Officials in Beijing see diplomatic boycotts as an inappropriate mix of sports and politics. They vowed reprisal against the United States in December.

The U.S. diplomatic boycott of its Games “seriously violated the principle of the political neutrality of sports established by the Olympic Charter and that the U.S. will pay a price for it," state-run China Daily reported.

China has denied accusations of human rights abuses and described the reasons for some U.S. lawmakers’ call for a diplomatic boycott as “full of lies and false information” that is “based on ideology and political prejudice” according to Chinese state media outlet Xinhua News Agency.

The Chinese Embassy in Washington did not respond to a request for comment on this story.

Economic, regional ties

Chinese economic clout stops some governments from boycotting, said James Gomez, regional director of the Asia Centre, a Bangkok-based think tank. Countries throughout the developing world, especially in Asia and Africa, look to China’s $15.6 trillion economy as an irreplaceable market for exports and a source of direct investment.

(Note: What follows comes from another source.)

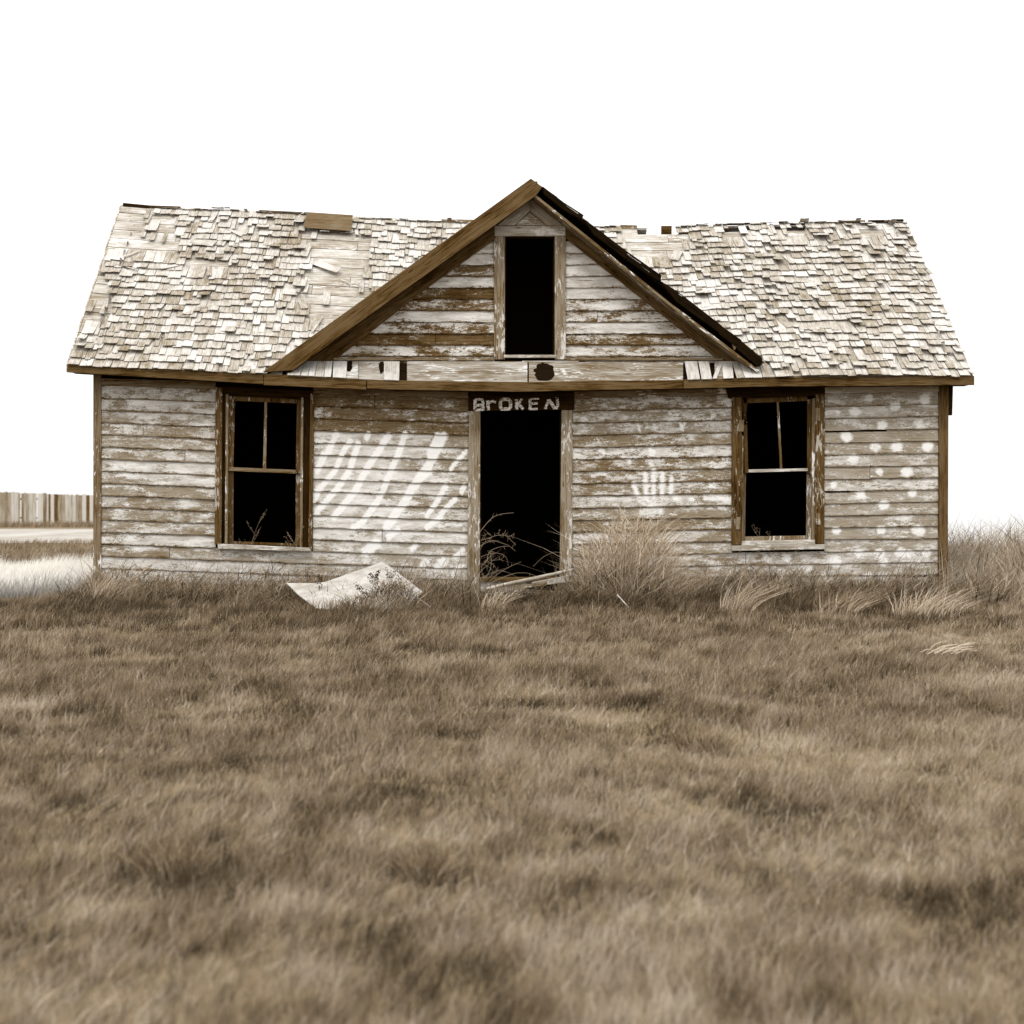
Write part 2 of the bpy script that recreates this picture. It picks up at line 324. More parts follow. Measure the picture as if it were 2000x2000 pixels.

“China is there, it’s big, so let’s just play nice even if they may not mean it because in the play of diplomacy everybody does the doublespeak,” Gomez said. “So, even if they may be aligned politically in a different way, they will still not publicly distance themselves from China.”

The Philippines, which has its own list of problems with China, decided to send three officials to the Games with its single athlete, alpine skier Asa Miller.

Filipinos had “hardly any public discussion about participating or not” in the Games this month, said Herman Kraft, a political science professor at the University of the Philippines Diliman. Beijing and Manila have sparred with occasional ship standoffs since 2012 for control over the resource-rich South China Sea between them.

“There might be some concern about reprisals, but I think it’s more of a preemptive thing in the sense that they’re not too interested in using the Olympics as a forum or an arena where relations with China might actually be made at risk,” Kraft said.

Other Southeast Asian countries, including Malaysia and Vietnam, also vie with China over maritime sovereignty, but Malaysia has praised China for hosting the Olympics. Vietnamese President Nguyen Xuan Phuc sent a letter to Chinese officials wishing them a successful Winter Olympics, according to Vietnamese state media, Nhân Dân.

A “fear of further sanctions” may explain South Korea’s unwillingness to boycott the Games, the Washington-based Center for Strategic and International Studies said in a Jan. 13 study. China sanctioned South Korea after its deployment of the Terminal High-Altitude Area Defense anti-missile system in 2016, the study says, costing tourism alone $15.7 billion.

Beijing kicked off the Olympics on Friday with Chinese President Xi Jinping and International Olympic Committee President Thomas Bach appearing at an opening ceremony in the National Stadium.